May 8, 2017 - Energy & Environment
Column / Harder Line

Washington's broken climate debate

Rebecca Zisser / Axios

Washington is a mess when it comes to climate change, split in two mutually exclusive groups of people: those who think the issue is the most urgent problem facing the world and those who refuse to acknowledge it's a problem at all.

Why it matters: Dealing with climate change should be a priority for the U.S. government, but it's impossible with two sides that don't even agree on the terms of the debate. Congress hasn't seriously considered a climate bill since 2010, the last time any sizable group of congressional Republicans were willing to talk openly about addressing the issue. Meanwhile, outside of the beltway, concern about climate change is at record highs, according to a March Gallup poll.

The two sides:

  • The right: President Trump, his EPA administrator and almost all congressional Republicans refuse to publicly acknowledge that climate change is a problem. This position, fueled in part over the last seven years by deep-pocketed conservative advocacy groups and fossil-fuel companies, is becoming less common among everyone except elected Republicans. For example, most fossil-fuel companies are joining the rest of corporate America in backing global climate policy.
  • The left: Many of the most influential Democratic and environmental groups, including at times the Obama administration, have pushed agendas that exclude conservatives who also want action on climate change. They do this by pursuing policies that focus almost entirely on renewable energy at the exclusion of other sources that are cleaner than traditional fossil fuels, including nuclear power and coal using technology capturing the carbon emitted. Political backers of climate action often downplay any uncertainty and play up potential catastrophic outcomes.

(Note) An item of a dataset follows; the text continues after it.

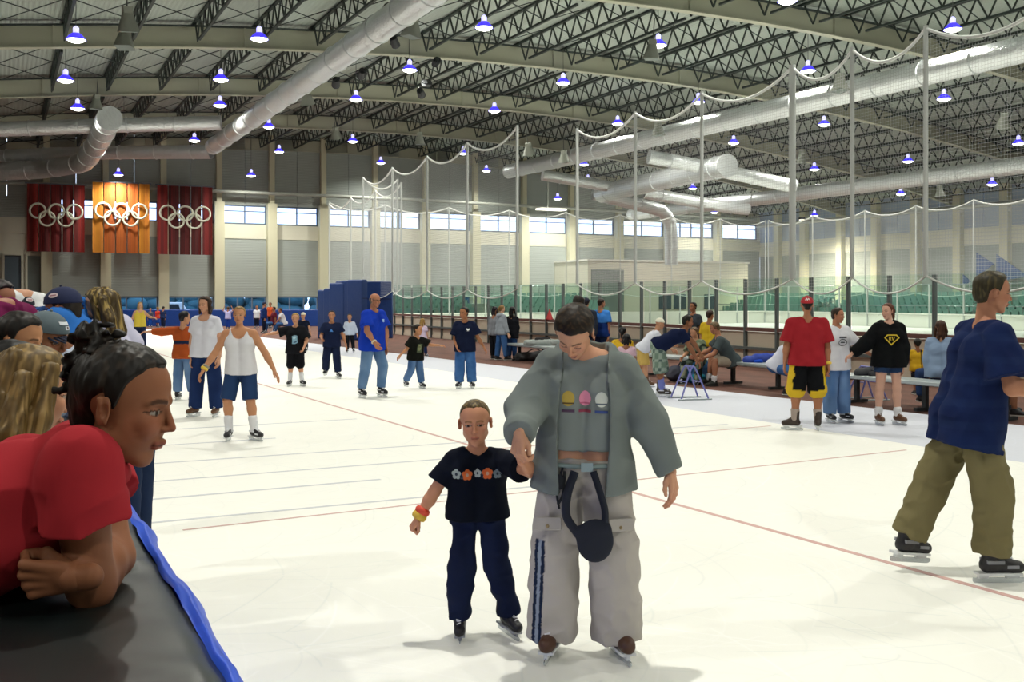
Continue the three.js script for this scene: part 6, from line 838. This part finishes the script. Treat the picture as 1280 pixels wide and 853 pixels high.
far('far person in a white top and dark trousers right of the tank top boy', 321, 411, 1.25, { face: 10, skin: '#a8745a', hair: { color: '#3a2a1c' }, top: { color: '#c9ccd4', t: 0.02 }, bottom: { color: '#161a2c' }, feet: BLK });
far("far person in navy with a dark cap right of the tank top boy", 330, 417, 1.45, { face: 120, skin: '#a8745a', hair: { color: '#1a1512' }, hat: { color: '#141d38' }, top: { color: '#14295c', t: 0.024, sleeve: 1.8 }, bottom: { color: '#121a30' }, feet: BLK });
far('far person in an orange top behind the maroon-shirted sitter', 338, 411, 1.4, { face: -20, skin: '#a8745a', hair: { color: '#5a3a22' }, top: { color: '#c4562f', t: 0.02 }, bottom: { color: '#2b2230' }, feet: BLK });
person({ label: 'far person in a maroon shirt and jeans sitting on the low step', pelvis: [342, 404, 51], cell: 0.03, H: 1.6, face: -60, lean: [0.05, 1, 0], lL: [-0.7, -0.1, 0.5, -0.2, -1, 0], lR: [-0.8, -0.1, 0.3, -0.2, -1, 0], skin: '#9c6a50', hair: { color: '#2a1c16' }, top: { color: '#5c1c2c', t: 0.02 }, bottom: { color: '#33527f' }, feet: BLK });
person({ label: 'far person in a white tee and jeans sitting right of the maroon shirt', pelvis: [355, 405, 50.5], cell: 0.03, H: 1.6, face: -60, lean: [-0.3, 0.95, 0], aL: [-0.5, -0.9, 0.2, -0.6, -0.8, 0.1], lL: [-0.7, -0.05, 0.5, -0.3, -1, 0], lR: [-0.8, -0.05, 0.3, -0.3, -1, 0], skin: '#9c6a50', hair: { color: '#3a241a' }, top: { color: '#c6c8d0', t: 0.02 }, bottom: { color: '#33527f' }, feet: { type: 'skate', color: '#d2d3d6' } });
// ---------------------------------------------------------------- bags, clothes and papers round the benches
{
  const lump = (name, label, p, caps, color, cat, extra) => { const t = thing(name, label, cat); t.position.copy(p); const f = new Field(0.05); f.amp = 0.012; f.freq = 11; f.fold = true; for (const [a, b, r] of caps) f.cap(V(...a), V(...b), r); f.plane(V(0, -1, 0), V(0, 0.0, 0)); const c = lin(color), c2 = mix3(c, [1, 1, 1], 0.08); mesh('fabric_body', netMesh(f, 0.018, (x, y, z) => mix3(c, c2, noise(x * 9, y * 9, z * 9) * 0.5 + 0.5)), clothMat, t); extra?.(t); return t; };
  const strap = (t, pts, color, r = 0.015, name = 'strap') => mesh(name, metres(new THREE.TubeGeometry(new THREE.CatmullRomCurve3(pts.map((p) => V(...p))), 20, r, 6)), paint(color, 0.8), t);
  lump('backpack', 'teal and blue backpack standing on the red floor before the seated man', ground(873, 479), [[[-0.1, 0.13, 0], [0.1, 0.13, 0], 0.15], [[-0.06, 0.3, 0], [0.1, 0.32, 0], 0.13]], '#175a8c', 'backpack', (t) => { const f = new Field(0.03); f.cap(V(-0.1, 0.1, 0.12), V(0.02, 0.12, 0.14), 0.09); f.amp = 0.006; mesh('front_pocket', netMesh(f, 0.015, () => lin('#2f8fa6')), clothMat, t); strap(t, [[-0.05, 0.42, 0], [0, 0.5, 0], [0.08, 0.43, 0]], '#1c2a4c', 0.015, 'grab_handle'); strap(t, [[0.1, 0.4, -0.1], [0.28, 0.3, -0.1], [0.26, 0.08, -0.06]], '#1c2a4c'); });
  lump('duffel_bag', 'dark navy duffel bag on the red floor left of the teal backpack', ground(856, 477), [[[-0.22, 0.16, 0], [0.16, 0.16, 0.05], 0.16]], '#161d36', 'bag', (t) => strap(t, [[-0.15, 0.3, 0], [-0.05, 0.42, 0.02], [0.08, 0.3, 0.02]], '#0f1426', 0.015, 'grab_handle'));
  lump('duffel_bag', 'black bag lying on the floor under the left bench', ground(668, 451), [[[-0.4, 0.1, 0], [0.35, 0.12, 0], 0.13], [[0.1, 0.14, 0], [0.3, 0.16, 0.05], 0.13]], '#14161c', 'bag', (t) => strap(t, [[-0.25, 0.2, 0], [0, 0.32, 0.02], [0.2, 0.26, 0.02]], '#0c0d12', 0.015, 'grab_handle'));
  const on = (b, y, a) => hall(b, y, a);
  lump('jacket_pile', 'grey and white jackets heaped on the left bench', on(12.75, 0.455, 24.2), [[[-0.35, 0.06, 0], [0.2, 0.08, 0.1], 0.1], [[0.1, 0.1, 0], [0.5, 0.06, 0], 0.09]], '#8b9290', 'jacket', (t) => { const f = new Field(0.03); f.amp = 0.01; f.cap(V(-0.1, 0.14, 0.05), V(0.2, 0.16, 0.06), 0.07); mesh('dark_lining', netMesh(f, 0.018, () => lin('#2b2a2c')), clothMat, t); });
  lump('blue_jacket', 'bright blue jacket left on the middle bench right of the seated man', on(13.05, 0.455, 16.0), [[[-0.1, 0.05, 0], [0.5, 0.06, -0.05], 0.085], [[0.1, 0.09, 0], [0.4, 0.1, 0], 0.08]], '#17399c', 'jacket', (t) => { const f = new Field(0.03); f.cap(V(0.05, 0.02, 0.1), V(0.14, 0.03, 0.14), 0.04); mesh('collar', netMesh(f, 0.015, () => lin('#1f49b8')), clothMat, t); });
  lump('dark_jacket', 'dark jacket hung over the end of the right bench by the hoodie girl', on(12.5, 0.455, 12.5), [[[-0.1, 0.04, 0], [0.2, 0.05, 0], 0.09], [[0.05, 0.02, 0.15], [0.05, -0.3, 0.22], 0.06]], '#1a1c24', 'jacket', (t) => strap(t, [[0.05, 0.1, 0.1], [0.2, 0.02, 0.2], [0.15, -0.15, 0.24]], '#2b2f3a', 0.02, 'sleeve_end'));
  const cone = thing('red_marker', 'small red marker on the boards right of the black-haired woman', 'marker'); cone.position.copy(hall(16.72, 0.975, 23.5 + 7.6)); mesh('cone', new THREE.ConeGeometry(0.13, 0.38, 14).translate(0, 0.19, 0), paint('#b3262c', 0.5), cone); mesh('foot', new THREE.BoxGeometry(0.3, 0.03, 0.2).translate(0, 0.015, 0), paint('#8c1f24', 0.5), cone);
  const paper = (x, y, label, ry) => { const o = mesh('paper_sheet', roundedBox(0.42, 0.3, 0.01, 0.004).rotateX(-Math.PI / 2), paint('#e9e9e4', 0.8), scene); o.position.copy(ground(x, y)); o.position.y = 0.0; o.rotation.y = ry; tag(o, label, 'paper'); };
  paper(842, 470, 'white sheet of paper lying on the red floor behind the plaid shorts man', 0.4);
}
renderer.render(scene, camera);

Here's how the divide plays out: The first New York Times column by Bret Stephens, who left The Wall Street Journal opinion pages, articulated a common conservative viewpoint on climate change that leaders on the left pushing the climate agenda refuse to acknowledge uncertainty inherent in climate science (Stephens himself has shifted from outright dismissing the entire issue to questioning the certainty of long-term projections). The piece set off a firestorm of angry responses from progressives and some of the world's most well-known climate scientists.

Stephens accepted the scientific consensus that human activity is driving climate change, but he characterized the uncertainty and what that means in a less pressing manner than most scientists do. Many people in this country share Stephens' viewpoint.

A lot of people, including some who voted Trump into office and others elected to Congress, are reflexively skeptical about constant warnings of certain catastrophic doom if the world doesn't immediately stop burning fossil fuels. Ignoring, belittling or bashing viewpoints like the one Stephens presented won't change anyone's minds, no matter what the facts of climate science say. More to the point, it won't get you anywhere in this Republican-run Washington.

"My frustration with liberals is my perception that they'd rather be right than effective," said Ed Maibach, an expert on climate-change communication at George Mason University who considers himself a liberal.

What's next? The two sides still aren't talking much at all, especially not publicly, but there are some small efforts to get Washington's climate debate unstuck:

  • About 20 congressional Republicans (roughly 8% of the House GOP) have joined a bipartisan group created last year in Congress backing action on climate. Some members of that group introduced a bill last week creating a panel of lawmakers to review policies to cut carbon emissions, a baby step toward any substantive climate bill.
  • A small group of conservative leaders, including top officials from the Reagan and both Bush administrations, are trying to lay the groundwork to push Congress and the Trump administration to pursue a tax on carbon emissions. Even if the group, called the Climate Leadership Council, convinces the Trump administration and at least some congressional Republicans to consider the idea of addressing climate change (a big if), it will need to then need to bridge the deep divide with liberals.

"I don't think there is any way to get where we need to be in the long-run, in 2050, on this issue with it remaining a liberal or Democratic party issue," said Noah Kaufman, an economist at the World Resources Institute, an environmental research organization.